20150114_1858011The beginning of the new year brought frigid temperatures in New England, as if winter wanted to prove that she was really, truly here. I get it winter, I’ve embraced your chill as an excuse to make at least a pot of soup a week. But it’s also January, a month of resolutions and eating at least 1 cup of vegetables to make up for every baked good consumed in December. Hearty winter salads though, with cabbage and kale and toasted chickpeas and homemade dressings. December is always a month of extremes, and this steady soup/salad diet is bringing me back to equilibrium.

Soups

Cassoulet with Lots of Vegetables – This is not the traditional French cassoulet, which involves many separate components to be cooked and layered into an earthenware pot for long cooking. It embraces the same flavors and ingredients though, and translates them into a hearty soup that can be put together in 20 minutes, with a cooking time not much longer. As with many Bittman recipes a small amount of meat is used to great effect. I’ve only made it with sausages (the better they are, the better the soup is), but I imagine it would be even more enjoyable with chops or duck as he suggests.

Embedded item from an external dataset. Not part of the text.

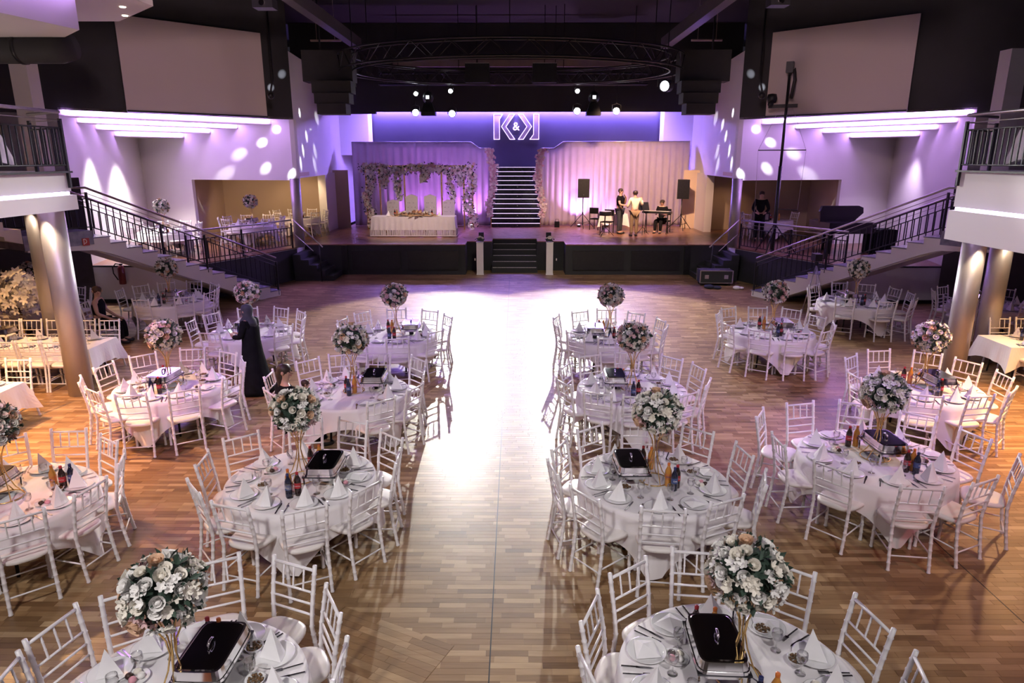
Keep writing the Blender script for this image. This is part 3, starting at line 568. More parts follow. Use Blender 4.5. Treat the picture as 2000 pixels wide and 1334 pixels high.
# fire extinguisher and its sign by the left stair
t = thing('fire_extinguisher', 'dark red fire extinguisher with black hose on the podium wall', 'extinguisher', (-10.72, 18.36, 0.55))
MB().lathe([(0.085, 0), (0.09, 0.03), (0.09, 0.42), (0.07, 0.48), (0.03, 0.52)], 16).build('cylinder_body', mat('extinguisher_red', (0.17, 0.02, 0.02), 0.35), t, True)
MB().box(-0.03, 0.05, -0.02, 0.02, 0.52, 0.56).build('valve', M_BLACKM, t)
MB().tube([(0.03, 0, 0.54), (-0.12, -0.02, 0.56), (-0.2, -0.04, 0.46), (-0.19, -0.05, 0.3), (-0.08, -0.06, 0.12)], 0.016, 8).build('hose', M_BLACKM, t, True)
t = thing('fire_hose_sign', 'small red fire hose sign on the stair stringer', 'sign', (-9.455, 15.02, 2.09), math.atan2(4.37, 2.53))
MB().box(-0.075, 0.075, -0.006, 0.006, -0.08, 0.08).build('plate', mat('sign_red', (0.42, 0.05, 0.04), 0.5), t)
MB().tube([(-0.03 + 0.045 * math.cos(a), -0.01, 0.015 + 0.045 * math.sin(a)) for a in np.linspace(-1.6, 2.2, 10)] + [(-0.045, -0.01, 0.05), (-0.045, -0.01, -0.055)], 0.007, 6).build('symbol', M_NAPKIN, t)
# ================================================================== chiavari chair
CHZ = 0.925
def turned(pts, r, step=0.055, seg=8):
    """a turned stick along a polyline with bamboo rings"""
    P = [Vector(p) for p in pts]; out = []; rad = []
    for a, b in zip(P[:-1], P[1:]):
        n = max(1, int((b - a).length / step))
        for i in range(n):
            for u, k in ((0.0, 1.0), (0.12, 1.28), (0.24, 1.0)) if (b - a).length > 0.1 else ((0.0, 1.0),):
                out.append(a.lerp(b, (i + u) / n)); rad.append(r * k)
    out.append(P[-1]); rad.append(r)
    return MB().tube(out, rad, seg)
def make_chair():
    t = thing('banquet_chair', 'white chair', 'chair', group='white spindle-back chairs')
    for sx in (-1, 1):
        turned([(sx * .185, -.245, 0), (sx * .183, -.21, .22), (sx * .18, -.185, .44), (sx * .185, -.205, .62), (sx * .19, -.262, CHZ)], .0165, .065).build('leg', M_CHAIR, t, True)
        turned([(sx * .185, .185, 0), (sx * .18, .175, .43)], .0165, .08).build('leg', M_CHAIR, t, True)
        MB().tube([(sx * .184, -.215, .19), (sx * .183, .18, .20)], .008, 6).build('side_stretcher', M_CHAIR, t, True)
    yb = lambda z: -.205 - (z - .62) / .305 * .057 if z > .62 else -.185 - (z - .44) / .18 * .02
    MB().tube([(-.186, yb(.885), .885), (.186, yb(.885), .885)], .012, 8).build('top_rail', M_CHAIR, t, True)
    for z in (.715, .625, .54): MB().tube([(-.184, yb(z), z), (.184, yb(z), z)], .009, 6).build('back_rail', M_CHAIR, t, True)
    for x in (-.093, 0, .093): turned([(x, yb(.715), .715), (x, yb(.885), .885)], .0075, .057, 6).build('spindle', M_CHAIR, t, True)
    MB().tube([(-.183, .18, .15), (.183, .18, .15)], .008, 6).build('front_stretcher', M_CHAIR, t, True)
    MB().tube([(-.184, -.215, .15), (.184, -.215, .15)], .008, 6).build('back_stretcher', M_CHAIR, t, True)
    # padded seat, rounded trapezoid
    ring = []
    for k in range(28):
        a = 2 * PI * k / 28; c, s_ = math.cos(a), math.sin(a); q = 3.2
        x = .205 * math.copysign(abs(c) ** (2 / q), c); y = .20 * math.copysign(abs(s_) ** (2 / q), s_)
        ring.append((x * (1 + .12 * y / .2), y + 0.005))
    vs = []; lay = ((.425, .93), (.432, .99), (.452, 1.0), (.466, .95), (.472, .80))
    for z, k in lay: vs += [(x * k, y * k, z) for x, y in ring]
    n = 28; fs = [(i * n + k, i * n + (k + 1) % n, (i + 1) * n + (k + 1) % n, (i + 1) * n + k) for i in range(len(lay) - 1) for k in range(n)] + [tuple(range(n))[::-1], tuple(range(4 * n, 5 * n))]
    MB().add(vs, fs).build('seat', M_SEAT, t, True)
    return t
CHAIR0 = make_chair(); CHAIR0.location = (0, -60, 0); chair_used = [False]
def chair(x, y, rz, label, z=0.0, group='white spindle-back chairs'):
    if not chair_used[0]: c = CHAIR0; chair_used[0] = True
    else: c = copy_tree(CHAIR0)
    c.location = (x, y, z); c.rotation_euler = (0, 0, rz); c['label'] = label; c['group'] = group
    return c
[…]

Hot and Sour Soup – My allegiance to Joanne Chang is no secret. I’ll stop worshiping her when she stops putting out amazing, foolproof recipes. There is a lot of vinegar in this, but it is what makes the soup so delightfully sour. This one also comes together real quick, ready to eat in under half an hour. I’ve left out the pork in a pinch, but I like it best when included.

Winter Vegetable Chowder with Mustard, Lemon, and Crispy Cabbage – I’ve been drooling over this soup since Laura posted it last week. Such interesting vegetables and flavor combinations! It did not disappoint, with brightness from the lemon and mustard that we need on chilly days. The cabbage topping was my favorite part, which I can foresee on many a future soup. It’s also vegan, and pairs very well with white wine.

Salads

Roasted Cabbage Wedge Salad – I think savoy cabbage is one of the most beautiful vegetables, and I’ve seen quite a few of them around recently. Plus I love the presentation of this salad, which seems so much more refined than a tangle of greens.

Shredded Kale Salad with Tomatoes, Olives, and Feta – I successfully served this to a friend who had never had kale before (another kale lover! rejoice!). Winter tomatoes are on my list of least favorite things, so instead I use sun dried tomatoes (packed in oil) or roasted red peppers.

Chopped Thai Salad with Sesame Garlic Dressing – Yes, another kale salad. I could devote a whole blog to them if I was so inclined. I love heartier green salads in the winter months because the greens are much more likely to come from closer by, and they pair so well with soups. Peppers are not in their prime right now, and I think a few colors of carrots would be just as nice.

PS – Lacinato kale, or more preferably dinosaur kale, because it makes me picture t-rex’s scaled in kale (someone! make a t-shirt!), is my favorite for raw salads. It’s more tender than other kales, especially when chopped small in a salad.